Each line that holds the word "scene" counts once; give the total number of such lines and nothing else.

* Start DATASET SECTION *

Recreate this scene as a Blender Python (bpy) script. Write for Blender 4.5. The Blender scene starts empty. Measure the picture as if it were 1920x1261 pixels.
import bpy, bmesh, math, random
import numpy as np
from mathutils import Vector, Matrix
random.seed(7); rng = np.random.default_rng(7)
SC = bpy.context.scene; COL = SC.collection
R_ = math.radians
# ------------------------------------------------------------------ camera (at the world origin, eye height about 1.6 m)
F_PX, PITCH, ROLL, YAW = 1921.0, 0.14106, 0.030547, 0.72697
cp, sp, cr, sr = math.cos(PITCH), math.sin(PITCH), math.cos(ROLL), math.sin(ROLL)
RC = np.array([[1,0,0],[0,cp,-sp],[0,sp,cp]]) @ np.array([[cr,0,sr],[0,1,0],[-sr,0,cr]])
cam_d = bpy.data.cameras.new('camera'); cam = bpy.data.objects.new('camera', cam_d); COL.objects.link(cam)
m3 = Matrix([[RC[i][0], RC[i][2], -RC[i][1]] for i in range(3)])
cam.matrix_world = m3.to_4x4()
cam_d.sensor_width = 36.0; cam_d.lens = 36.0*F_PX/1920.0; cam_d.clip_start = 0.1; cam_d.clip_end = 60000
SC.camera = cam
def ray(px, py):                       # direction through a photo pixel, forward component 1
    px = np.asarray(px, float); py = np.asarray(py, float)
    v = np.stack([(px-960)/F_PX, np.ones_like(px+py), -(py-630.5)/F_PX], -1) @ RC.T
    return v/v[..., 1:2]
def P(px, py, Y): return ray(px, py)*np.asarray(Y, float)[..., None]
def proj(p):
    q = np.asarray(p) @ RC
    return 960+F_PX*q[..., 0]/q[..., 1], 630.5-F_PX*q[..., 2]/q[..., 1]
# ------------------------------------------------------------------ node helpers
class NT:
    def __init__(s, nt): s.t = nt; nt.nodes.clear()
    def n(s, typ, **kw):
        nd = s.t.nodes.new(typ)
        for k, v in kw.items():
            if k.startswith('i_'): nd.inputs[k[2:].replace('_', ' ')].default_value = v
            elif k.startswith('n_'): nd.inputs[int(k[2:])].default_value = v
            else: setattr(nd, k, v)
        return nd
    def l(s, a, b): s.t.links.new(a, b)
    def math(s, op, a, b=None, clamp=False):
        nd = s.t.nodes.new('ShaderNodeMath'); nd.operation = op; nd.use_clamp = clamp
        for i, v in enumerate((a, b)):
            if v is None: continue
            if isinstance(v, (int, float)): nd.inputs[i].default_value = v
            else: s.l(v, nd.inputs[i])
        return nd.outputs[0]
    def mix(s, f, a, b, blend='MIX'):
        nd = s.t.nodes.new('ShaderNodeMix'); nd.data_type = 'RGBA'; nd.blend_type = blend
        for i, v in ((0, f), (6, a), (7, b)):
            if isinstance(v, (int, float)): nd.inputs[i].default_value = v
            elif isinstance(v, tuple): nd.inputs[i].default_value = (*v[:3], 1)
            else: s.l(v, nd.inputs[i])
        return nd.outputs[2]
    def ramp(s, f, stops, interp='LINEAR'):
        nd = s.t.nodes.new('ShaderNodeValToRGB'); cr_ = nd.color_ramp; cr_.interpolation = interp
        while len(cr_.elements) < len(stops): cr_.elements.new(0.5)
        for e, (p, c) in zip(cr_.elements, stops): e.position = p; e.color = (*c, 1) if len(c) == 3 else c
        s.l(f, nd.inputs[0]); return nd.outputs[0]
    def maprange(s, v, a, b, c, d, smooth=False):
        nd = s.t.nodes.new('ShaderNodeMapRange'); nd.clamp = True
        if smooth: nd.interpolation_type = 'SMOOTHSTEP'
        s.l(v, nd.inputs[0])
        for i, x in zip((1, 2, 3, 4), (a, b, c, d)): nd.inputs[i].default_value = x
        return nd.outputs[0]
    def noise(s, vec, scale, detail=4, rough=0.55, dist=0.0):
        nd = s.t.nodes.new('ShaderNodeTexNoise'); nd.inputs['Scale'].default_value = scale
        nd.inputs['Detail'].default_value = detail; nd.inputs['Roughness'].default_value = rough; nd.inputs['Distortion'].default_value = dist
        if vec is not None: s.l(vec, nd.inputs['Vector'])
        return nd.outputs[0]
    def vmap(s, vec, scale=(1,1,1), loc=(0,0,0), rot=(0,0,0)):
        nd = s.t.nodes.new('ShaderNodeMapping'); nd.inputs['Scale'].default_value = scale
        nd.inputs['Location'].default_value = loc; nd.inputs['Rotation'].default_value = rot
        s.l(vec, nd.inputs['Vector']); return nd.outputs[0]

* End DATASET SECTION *

**FINISHED TASK:**
2